— START DATA PROVIDED —

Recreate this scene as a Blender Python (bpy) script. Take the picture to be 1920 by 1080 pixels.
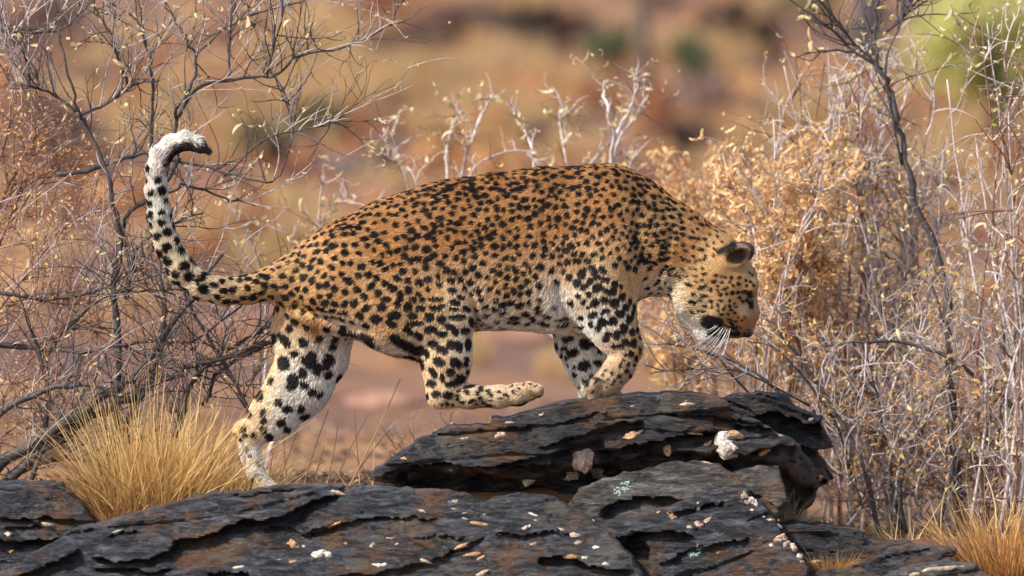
import bpy, math
import numpy as np
from mathutils import Vector

for o in list(bpy.data.objects):
    bpy.data.objects.remove(o)
SC = bpy.context.scene
COL = SC.collection

# ------------------------------------------------------------------ camera, light, exposure
S = 640.0            # modelling units per metre (the leopard is drawn in these units: 1 unit = 1/640 m)
CAM_D = 20.0
CAM_H = 1.5          # height of the lens axis
cam = bpy.data.cameras.new('camera')
cam.sensor_width = 36.0
cam.lens = 36.0 * CAM_D * S / 1920.0
cam.clip_start = 1.0
cam.clip_end = 2000.0
cam.dof.use_dof = True
cam.dof.focus_distance = CAM_D - 0.04
cam.dof.aperture_fstop = 2.4
cam_o = bpy.data.objects.new('camera', cam)
COL.objects.link(cam_o)
cam_o.location = (0, -CAM_D, CAM_H)
cam_o.rotation_euler = (math.radians(90), 0, 0)
SC.camera = cam_o

SUN_DIR = Vector((-0.62, -0.42, 0.66)).normalized()      # towards the sun
sun_el = math.asin(SUN_DIR.z)
sun_az = math.atan2(SUN_DIR.x, SUN_DIR.y)
world = bpy.data.worlds.new('World')
SC.world = world
world.use_nodes = True
wn = world.node_tree
bg = wn.nodes['Background']
sky = wn.nodes.new('ShaderNodeTexSky')
sky.sky_type = 'NISHITA'
sky.sun_disc = False
sky.sun_elevation = sun_el
sky.sun_rotation = sun_az
sky.air_density = 1.0
sky.dust_density = 2.0
wn.links.new(sky.outputs[0], bg.inputs[0])
bg.inputs[1].default_value = 0.13
sun = bpy.data.lights.new('sun', 'SUN')
sun.energy = 3.3
sun.angle = math.radians(2.5)
sun.color = (1.0, 0.925, 0.82)
sun_o = bpy.data.objects.new('sun', sun)
COL.objects.link(sun_o)
sun_o.rotation_euler = SUN_DIR.to_track_quat('Z', 'Y').to_euler()
SC.view_settings.view_transform = 'Standard'
SC.view_settings.look = 'None'
SC.view_settings.exposure = 0.76
SC.view_settings.gamma = 1.0
SC.view_settings.use_curve_mapping = False
SC.render.engine = 'CYCLES'
SC.cycles.use_denoising = True
SC.cycles.max_bounces = 6
SC.cycles.transparent_max_bounces = 6
try:
    SC.cycles_curves.shape = 'RIBBONS'
except Exception:
    pass
SC.render.film_transparent = False

# ------------------------------------------------------------------ helpers
def W(px, Y, py):
    """drawing units (x to the right, Y away from the viewer, y downwards) -> metres"""
    px, Y, py = np.broadcast_arrays(np.asarray(px, float), np.asarray(Y, float), np.asarray(py, float))
    return np.stack([(px - 960) / S, Y / S, (540 - py) / S + CAM_H], -1)

def WP(P):
    P = np.asarray(P, float)
    return W(P[..., 0], P[..., 1], P[..., 2])

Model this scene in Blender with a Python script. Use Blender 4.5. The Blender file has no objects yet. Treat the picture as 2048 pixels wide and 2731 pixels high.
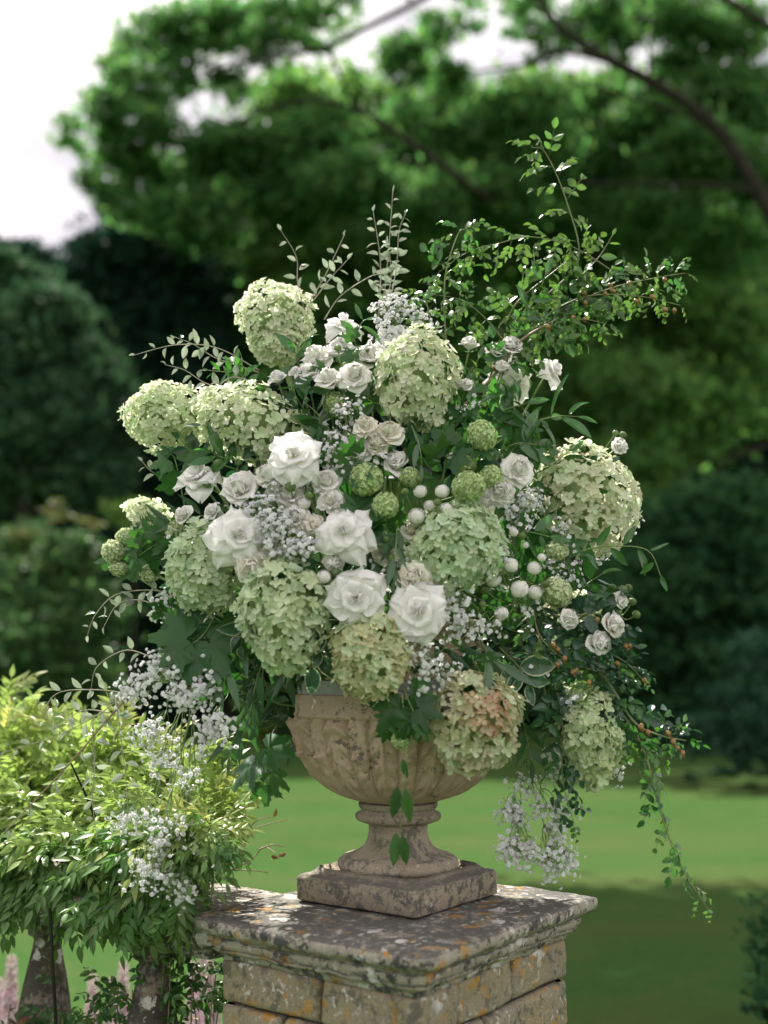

— END DATA PROVIDED —

» WHAT THE TASK ASKS
Find the string "picture" in the listing and return every line that holds it.

» ANSWER BELOW
Recreate this scene as a Blender Python (bpy) script. Take the picture to be 1920 by 1080 pixels.
Model this scene in Blender with a Python script. Use Blender 4.5. The Blender file has no objects yet. Treat the picture as 2048 pixels wide and 2731 pixels high.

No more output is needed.